Ahli yang dihadirkan oleh Para Pemohon adalah Ekonom senior, Dr. Rizal Ramli. Begawan Ekonomi ini mengharapkan agar MK dapat membatalkan UU Ciptaker, karena menurutnya merugikan kepentingan nasional, merugikan puluhan juta buruh/pekerja, dan hanya menguntungkan beberapa pihak. Sebagai informasi, persoalan ketenagakerjaan dalam UU Ciptaker terus menjadi masalah yang dipersoalkan oleh kalangan Pekerja dan Buruh. Salah satunya adalah soal tenaga kerja alih daya atau outsourcing. Dalam UU Ciptaker, memang tidak diatur soal ruang pembatasan pekerja alih daya di Industri. Selain itu, isu lainnya adalah soal tidak adanya batas waktu kerja sebagai outsourcing. Dengan kata lain, UU Ciptaker memperkenalkan adanya skema outsourcing seumur hidup. Hal demikian merupakan imbas dari perubahan Pasal 66 UU Ketenagakerjaan yang direvisi oleh UU Ciptaker.
“Ini adalah contoh perburuhan yang sangat tidak manusiawi yang terdapat di UU Ciptaker. Sama artinya dengan perbudakan modern,”
Rizal Ramli
Menko Perekonomian era Presiden Gus Dur itu lebih jauh mengungkapkan, sistem outsourcing untuk para buruh dan/atau pekerja semestinya hanya berlaku 3 bulan, setelah itu buruh dan/atau pekerja dapat diangkat menjadi pekerja tetap.
“Kita negara Pancasila dan berlandaskan UUD 1945, tapi kok mengizinkan perbudakan,” tegas Rizal Ramli.
Ia juga menjelaskan, ada beberapa alasan yang digunakan oleh pemerintah untuk menerbitkan UU Ciptaker, namun semua alasan yang dikemukakan pemerintah jelas mengada-ada. Misalnya, alasan karena adanya kegentingan perekonomian nasional, sehingga kebijakan Ciptaker ini harus diterbitkan. Padahal, lanjut Rizal Ramli, kesulitan ekonomi dapat diatasi dengan cara-cara inovatif, tidak perlu dengan menerbitkan UU Ciptaker yang menyusahkan Buruh dan/atau Pekerja. Apalagi dalam faktanya, pertumbuhan ekonomi nasional sejak sebelum dan sesudah munculnya UU Ciptaker hanya berkisar di antara 4,5% atau 5%. Jadi, tidak ada alasan kegentingan untuk menerbitkan kebijakan Ciptaker ini. Kegentingan itu benar-benar terjadi jika pertumbuhan ekonomi nasional negatif, seperti tahun 1997-1998 pertumbuhan ekonominya negatif 12,9%. Namun, jika pertumbuhan ekonominya masih positif di atas 4,5%, maka hal tersebut belum termasuk dalam keadaan genting.

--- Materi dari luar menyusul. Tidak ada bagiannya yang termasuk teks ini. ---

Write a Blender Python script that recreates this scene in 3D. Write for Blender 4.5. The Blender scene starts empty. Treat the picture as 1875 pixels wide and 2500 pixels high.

BANDINGKAN ERA JOKOWI DAN GUS DUR
Selain menyoal alasan “kegentingan yang memaksa” dalam pengesahan Perppu Ciptaker menjadi UU, Rizal Ramli juga membandingkan capaian pemerintahan Gus Dur dibandingkan dengan era pemerintahan Jokowi. Disebutkan, era Jokowi menciptakan 1 juta lapangan kerja pertahun, hal ini jauh lebih kecil jika dibandingkan dengan era Gus Dur yang mencapai 5 juta pertahun. Pada saat menjabat sebagai Menko Perekonomian di era Gus Dur, RR sapaan akrabnya, langsung memaparkan cara yang dilakukannya saat membenahi perekonomian Indonesia pada tahun 2000 melalui cara-cara inovatif, hingga ekonomi Indonesia yang tercatat minus 3% berhasil naik hingga 4,5%, lalu naik lagi ke 7% dalam waktu 21 Bulan.
Rizal Ramli juga mengungkapkan alasan pemerintah yang ingin menyederhanakan peraturan, perizinan, birokrasi yang ruwet dan tumpang tindih dengan mengesahkan Perppu Ciptaker menjadi UU. “Alasan ini memang memasuk akal. Karena birokrasi kita memang ruwet, mempersulit, terlalu banyak tumpang tindih aturan dan perizinan. Tapi, yang dihasilkan dari UU Ciptaker adalah masalah yang semakin ruwet,” demikian Rizal Ramli dalam tambahan keterangannya sebagai ahli di MK.
Ia juga menyayangkan, mengenai UU Ciptaker yang katanya menyederhanakan, justru membuat semakin ruwet, karena UU tersebut berisikan 1.000 halaman dengan tambahan penjelasan 500 halaman. “Masa bisa disederhanakan dengan Undang-Undang yang sebanyak itu. Antara pasal banyak yang konflik, banyak perbedaan, sehingga untuk memahaminya perusahaan besar saja harus menyewa lawyer yang mahal. Apalagi, usaha kecil dan menengah. Bagaimana mereka bisa memahami UU itu,” tegasnya. Rizal menyatakan jika memang pemerintah ingin membantu usaha kecil hingga menengah, harusnya hanya 50 halaman saja, sehingga tidak ada keraguan dan kepentingan abu-abu dari UU tersebut.